- What is needed -
Your task is to retype, word for word, the lines from the start of the data through the line holding "SC.camera = camo". Do not include the pictures.

### Records provided ###

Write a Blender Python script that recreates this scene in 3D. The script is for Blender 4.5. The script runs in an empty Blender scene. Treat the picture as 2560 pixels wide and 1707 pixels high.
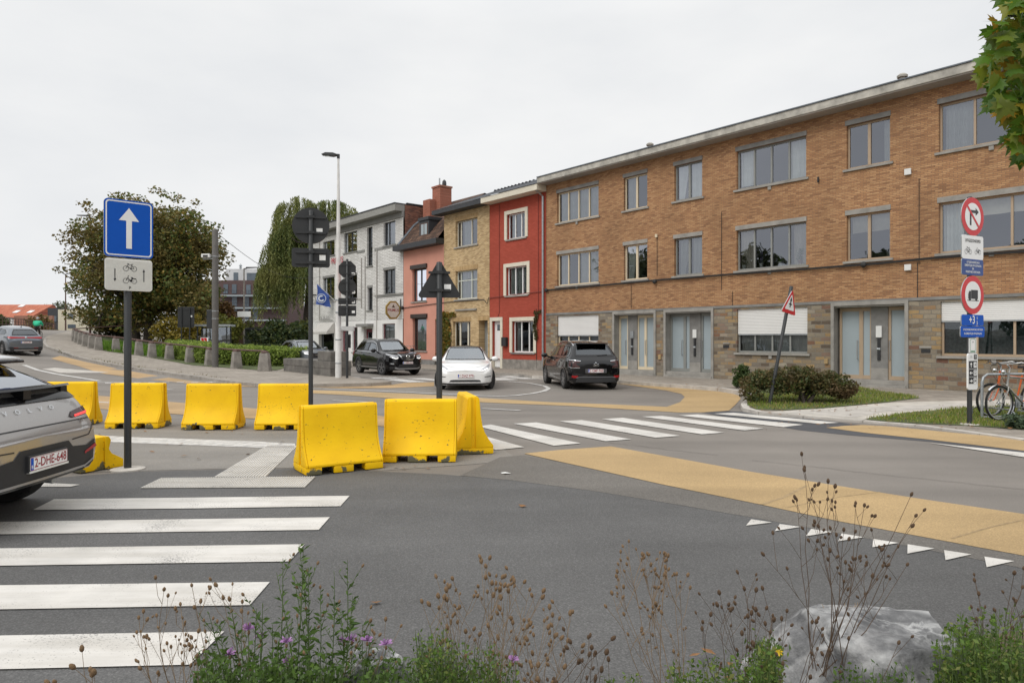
import bpy, bmesh, math, random
import numpy as np
from mathutils import Vector, Matrix
from mathutils.bvhtree import BVHTree

random.seed(7)
rng = np.random.default_rng(7)
SC = bpy.context.scene
COL = SC.collection
R = math.radians

# ---------------------------------------------------------------- camera
CAM_H = 1.65
FPX = 2560 * 24 / 36.0          # focal length in photo pixels
CX, HY = 1280.0, 849.0          # principal column, horizon row (photo pixels)
cam = bpy.data.cameras.new("camera")
cam.lens = 24.0
cam.sensor_width = 36.0
cam.clip_start = 0.05
cam.clip_end = 3000
cam.shift_y = -(HY - 853.5) / 2560.0 * -1.0
camo = bpy.data.objects.new("camera", cam)
COL.objects.link(camo)
camo.location = (0, 0, CAM_H)
camo.rotation_euler = (R(90), 0, 0)
SC.camera = camo

# ---------------------------------------------------------------- light
SUN_EL, SUN_AZ = 46.0, 222.0     # degrees; azimuth clockwise from +Y
w = bpy.data.worlds.new("World")
SC.world = w
w.use_nodes = True
nt = w.node_tree
nt.nodes.clear()
out = nt.nodes.new("ShaderNodeOutputWorld")
bg = nt.nodes.new("ShaderNodeBackground")
bg.inputs[1].default_value = 0.1
sky = nt.nodes.new("ShaderNodeTexSky")
sky.sky_type = 'NISHITA'
sky.sun_disc = False
sky.sun_elevation = R(SUN_EL)
sky.sun_rotation = R(SUN_AZ)
hs = nt.nodes.new("ShaderNodeHueSaturation")
hs.inputs['Saturation'].default_value = 0.25
nt.links.new(sky.outputs[0], hs.inputs['Color'])
tc = nt.nodes.new("ShaderNodeTexCoord")
mp = nt.nodes.new("ShaderNodeMapping")
mp.inputs['Scale'].default_value = (1.0, 1.0, 2.6)
nt.links.new(tc.outputs['Generated'], mp.inputs[0])
nz = nt.nodes.new("ShaderNodeTexNoise")
nz.inputs['Scale'].default_value = 2.3
nz.inputs['Detail'].default_value = 5
nz.inputs['Roughness'].default_value = 0.52
nt.links.new(mp.outputs[0], nz.inputs['Vector'])
cr = nt.nodes.new("ShaderNodeValToRGB")
cr.color_ramp.elements[0].position = 0.30
cr.color_ramp.elements[0].color = (.80, .82, .845, 1)
cr.color_ramp.elements[1].position = 0.70
cr.color_ramp.elements[1].color = (.955, .958, .955, 1)
nt.links.new(nz.outputs['Fac'], cr.inputs[0])
vm = nt.nodes.new("ShaderNodeVectorMath")
vm.operation = 'SCALE'
vm.inputs['Scale'].default_value = 10.0
nt.links.new(cr.outputs[0], vm.inputs[0])
# an overcast sky is brighter overhead than near the horizon
sx = nt.nodes.new("ShaderNodeSeparateXYZ"); nt.links.new(tc.outputs['Generated'], sx.inputs[0])
mz = nt.nodes.new("ShaderNodeMapRange"); mz.inputs[1].default_value = .42; mz.inputs[2].default_value = .95; mz.inputs[3].default_value = 10.0; mz.inputs[4].default_value = 17.5
nt.links.new(sx.outputs[2], mz.inputs[0]); nt.links.new(mz.outputs[0], vm.inputs['Scale'])
mx = nt.nodes.new("ShaderNodeMix")
mx.data_type = 'RGBA'
mx.inputs[0].default_value = 0.94
nt.links.new(hs.outputs[0], mx.inputs[6])
nt.links.new(vm.outputs[0], mx.inputs[7])
nt.links.new(mx.outputs[2], bg.inputs[0])
nt.links.new(bg.outputs[0], out.inputs[0])

sun = bpy.data.lights.new("sun", 'SUN')
sun.energy = 1.45
sun.angle = R(35)
sun.color = (1.0, 0.965, 0.91)
suno = bpy.data.objects.new("sun", sun)
COL.objects.link(suno)
_az, _el = R(SUN_AZ), R(SUN_EL)
_d = Vector((math.sin(_az) * math.cos(_el), math.cos(_az) * math.cos(_el), math.sin(_el)))
suno.rotation_euler = _d.to_track_quat('Z', 'Y').to_euler()
suno.location = (0, 0, 40)
SC.view_settings.view_transform = 'Standard'
SC.view_settings.look = 'None'
SC.view_settings.exposure = 0.0
SC.view_settings.gamma = 1.0

# ---------------------------------------------------------------- helpers
def tag(o, label=None, cat=None, group=None, kind=None):
    if label: o['label'] = label
    if cat: o['category'] = cat
    if group: o['group'] = group
    if kind: o['kind'] = kind
    return o

def empty(name, loc=(0, 0, 0), rz=0.0):
    o = bpy.data.objects.new(name, None)
    COL.objects.link(o)
    o.location = loc
    o.rotation_euler = (0, 0, rz)
    o.empty_display_size = 0.3
    return o

def thing(name, label, cat, loc=(0, 0, 0), rz=0.0, group=None):
    return tag(empty(name, loc, rz), label, cat, group)

def children(o):
    return [c for c in bpy.data.objects if c.parent == o]

def copy_tree(o, parent=None):
    c = o.copy()
    COL.objects.link(c)
    if parent: c.parent = parent
    for ch in children(o):
        copy_tree(ch, c)
    return c

class MB:
    """collects geometry and links it as one mesh object"""
    def __init__(s):
        s.v, s.f, s.m = [], [], []
        s.T = None
    def add(s, vs, fs, m=0):
        b = len(s.v)
        if s.T is not None:
            vs = [tuple(s.T @ Vector(p)) for p in vs]
        s.v.extend([tuple(p) for p in vs])
        for f in fs:
            s.f.append(tuple(i + b for i in f))
            s.m.append(m)
        return s
    def quad(s, a, b, c, d, m=0):
        return s.add([a, b, c, d], [(0, 1, 2, 3)], m)
    def box(s, x0, x1, y0, y1, z0, z1, m=0):
        vs = [(x0, y0, z0), (x1, y0, z0), (x1, y1, z0), (x0, y1, z0), (x0, y0, z1), (x1, y0, z1), (x1, y1, z1), (x0, y1, z1)]
        return s.add(vs, [(3, 2, 1, 0), (4, 5, 6, 7), (0, 1, 5, 4), (1, 2, 6, 5), (2, 3, 7, 6), (3, 0, 4, 7)], m)
    def prism(s, poly, a0, a1, axis='z', m=0):
        """poly: 2-D outline; extruded along axis. z: (x,y); y: (x,z); x: (y,z)"""
        n = len(poly)
        if axis == 'z': P = lambda p, a: (p[0], p[1], a)
        elif axis == 'y': P = lambda p, a: (p[0], a, p[1])
        else: P = lambda p, a: (a, p[0], p[1])
        vs = [P(p, a0) for p in poly] + [P(p, a1) for p in poly]
        fs = [(i, (i + 1) % n, n + (i + 1) % n, n + i) for i in range(n)]
        fs += [tuple(range(n))[::-1], tuple(range(n, 2 * n))]
        return s.add(vs, fs, m)
    def tube(s, pts, r, n=8, m=0, cap=True):
        pts = [Vector(p) for p in pts]
        rs = r if isinstance(r, (list, tuple)) else [r] * len(pts)
        vs, fs = [], []
        ref = None
        for i, p in enumerate(pts):
            if i == 0: t = pts[1] - p
            elif i == len(pts) - 1: t = p - pts[i - 1]
            else: t = (pts[i + 1] - pts[i - 1])
            t.normalize()
            if ref is None:
                ref = t.orthogonal().normalized()
            ref = (ref - t * ref.dot(t))
            if ref.length < 1e-6: ref = t.orthogonal()
            ref.normalize()
            b = t.cross(ref)
            for k in range(n):
                a = 2 * math.pi * k / n
                vs.append(p + (ref * math.cos(a) + b * math.sin(a)) * rs[i])
        for i in range(len(pts) - 1):
            for k in range(n):
                fs.append((i * n + k, i * n + (k + 1) % n, (i + 1) * n + (k + 1) % n, (i + 1) * n + k))
        if cap:
            fs.append(tuple(range(n))[::-1])
            fs.append(tuple(range((len(pts) - 1) * n, len(pts) * n)))
        return s.add(vs, fs, m)
    def lathe(s, prof, n=24, c=(0, 0, 0), axis='z', m=0, closed=False):
        vs, fs = [], []
        for (r, h) in prof:
            for k in range(n):
                a = 2 * math.pi * k / n
                ca, sa = r * math.cos(a), r * math.sin(a)
                if axis == 'z': vs.append((c[0] + ca, c[1] + sa, c[2] + h))
                elif axis == 'y': vs.append((c[0] + ca, c[1] + h, c[2] + sa))
                else: vs.append((c[0] + h, c[1] + ca, c[2] + sa))
        L = len(prof)
        for i in range(L - 1 + (1 if closed else 0)):
            j = (i + 1) % L
            for k in range(n):
                fs.append((i * n + k, i * n + (k + 1) % n, j * n + (k + 1) % n, j * n + k))
        if not closed:
            if prof[0][0] > 1e-4: fs.append(tuple(range(n))[::-1])
            if prof[-1][0] > 1e-4: fs.append(tuple(range((L - 1) * n, L * n)))
        return s.add(vs, fs, m)
    def ell(s, c, r, n=10, k=7, m=0):
        prof = [(max(1e-5, math.sin(math.pi * i / k)), -math.cos(math.pi * i / k)) for i in range(k + 1)]
        vs, fs = [], []
        for (a, h) in prof:
            for j in range(n):
                t = 2 * math.pi * j / n
                vs.append((c[0] + r[0] * a * math.cos(t), c[1] + r[1] * a * math.sin(t), c[2] + r[2] * h))
        for i in range(k):
            for j in range(n):
                fs.append((i * n + j, i * n + (j + 1) % n, (i + 1) * n + (j + 1) % n, (i + 1) * n + j))
        return s.add(vs, fs, m)
    def text(s, body, size, M, m=0, align='CENTER', sx=1.0):
        """flat lettering; local text plane x right, y up, centred; M: 4x4 matrix"""
        vs, fs = text_geo(body, align)
        vs = [M @ Vector((x * size * sx, y * size, 0)) for (x, y) in vs]
        return s.add(vs, fs, m)
    def build(s, name, mats, parent=None, smooth=None, bevel=0.0, loc=None):
        me = bpy.data.meshes.new(name)
        me.from_pydata(s.v, [], s.f)
        if not isinstance(mats, (list, tuple)): mats = [mats]
        for mm in mats: me.materials.append(mm)
        if len(mats) > 1:
            me.polygons.foreach_set('material_index', s.m)
        if bevel or True:
            bm = bmesh.new(); bm.from_mesh(me)
            bmesh.ops.recalc_face_normals(bm, faces=bm.faces)
            if bevel:
                es = [e for e in bm.edges if len(e.link_faces) == 2 and e.calc_face_angle(0) > R(28)]
                bmesh.ops.bevel(bm, geom=es, offset=bevel, segments=2, profile=0.6, affect='EDGES', clamp_overlap=True)
            bm.to_mesh(me); bm.free()
        if smooth is not None:
            me.shade_smooth()
            me.set_sharp_from_angle(angle=R(smooth))
        o = bpy.data.objects.new(name, me)
        COL.objects.link(o)
        if parent: o.parent = parent
        if loc: o.location = loc
        return o

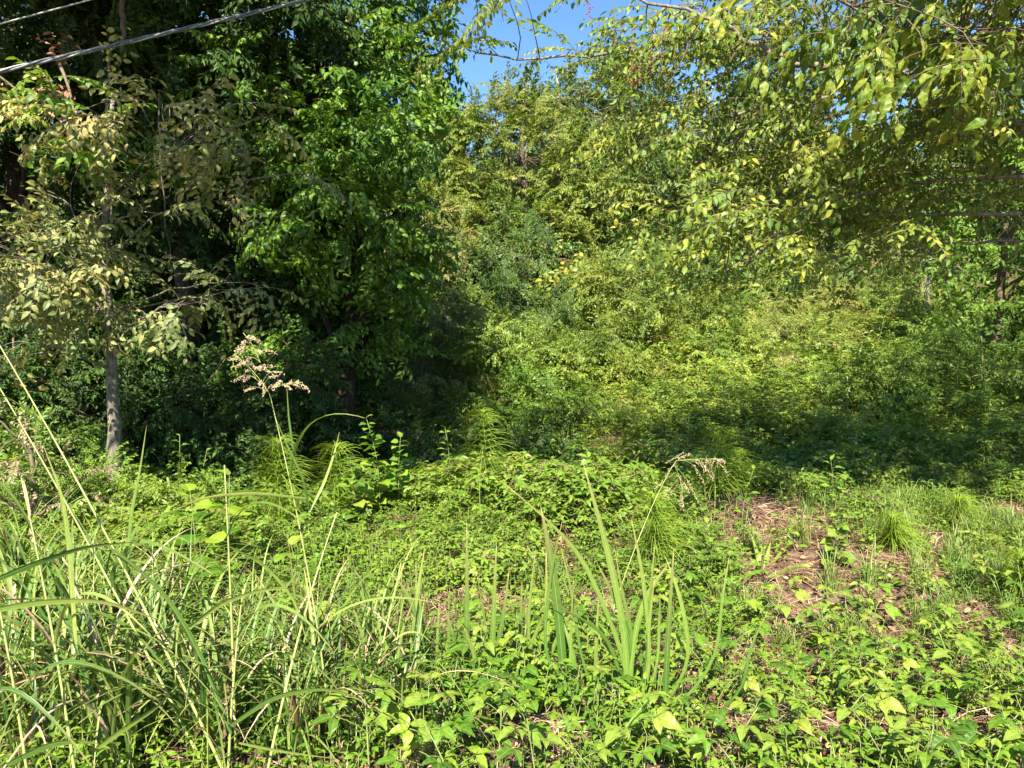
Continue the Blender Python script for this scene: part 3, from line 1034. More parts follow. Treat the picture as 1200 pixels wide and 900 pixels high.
shrub('brownish shrub with thin twigs high on the slope at right', 1060, 350, 21.0, 3.0, 1.8, SP_fine, [M['olive'], M['bark_pale']], 210, 200, gaps=.5)
shrub('low green shrub at the foot of the thin tree on the right', 1110, 390, 15.0, 2.2, 1.3, SP_fine, [M['weed'], M['stem_green']], 211, 130)
k = 0
for lb, px, Y, W_, H_, sp_, mt in [('low golden green bush left of the yellow bush in the middle', 700, 11.6, 1.3, .9, SP_fine, 'yellow'), ('low green bush in the sun right of the yellow bush', 850, 12.4, 1.4, .7, SP_fine, 'weed'),
                                   ('pale bush among the bracken right of centre', 920, 14.0, 1.5, .7, SP_fine, 'olive'), ('rust tinted bush at the top of the bracken', 880, 17.0, 2.6, 1.2, SP_fine, 'fern'),
                                   ('dark bush in the shade at far right', 1150, 10.2, 2.0, 1.3, SP_fine, 'bramble'),
                                   ('dark bush in the shade below the slim young tree', 1050, 9.6, 1.6, .9, SP_fine, 'bramble'), ('pale bush behind the dark hollow left of centre', 545, 11.2, 1.3, .9, SP_fine, 'olive'),
                                   ('small bush with light leaves behind the pale olive shrub', 530, 14.8, 1.8, 1.7, SP_fine, 'yellow'), ('bushy growth right of the rounded green bush', 665, 14.4, 1.6, 1.2, SP_fine, 'mid'),
                                   ('rust tinted low bush at the back in the middle of the bracken', 1010, 17.5, 2.4, 1.1, SP_fine, 'fern'), ('bright green low bush in front of the rounded green bush', 610, 10.9, 1.2, .6, SP_fine, 'bright')]:
    k += 1
    shrub(lb, px, 400, Y, W_, H_, sp_, [M[mt], M['stem_green']], 220 + k, int(60 * W_), .8)
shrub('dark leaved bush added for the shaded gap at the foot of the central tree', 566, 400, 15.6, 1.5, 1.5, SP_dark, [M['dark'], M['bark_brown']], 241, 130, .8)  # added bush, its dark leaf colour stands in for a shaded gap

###

- Finished task -
Write a Blender Python script that recreates this scene in 3D. The script is for Blender 4.5. The script runs in an empty Blender scene. Treat the picture as 2560 pixels wide and 1707 pixels high.
import bpy, bmesh, math, random
import numpy as np
from mathutils import Vector, Matrix
from mathutils.bvhtree import BVHTree

random.seed(7)
rng = np.random.default_rng(7)
SC = bpy.context.scene
COL = SC.collection
R = math.radians

# ---------------------------------------------------------------- camera
CAM_H = 1.65
FPX = 2560 * 24 / 36.0          # focal length in photo pixels
CX, HY = 1280.0, 849.0          # principal column, horizon row (photo pixels)
cam = bpy.data.cameras.new("camera")
cam.lens = 24.0
cam.sensor_width = 36.0
cam.clip_start = 0.05
cam.clip_end = 3000
cam.shift_y = -(HY - 853.5) / 2560.0 * -1.0
camo = bpy.data.objects.new("camera", cam)
COL.objects.link(camo)
camo.location = (0, 0, CAM_H)
camo.rotation_euler = (R(90), 0, 0)
SC.camera = camo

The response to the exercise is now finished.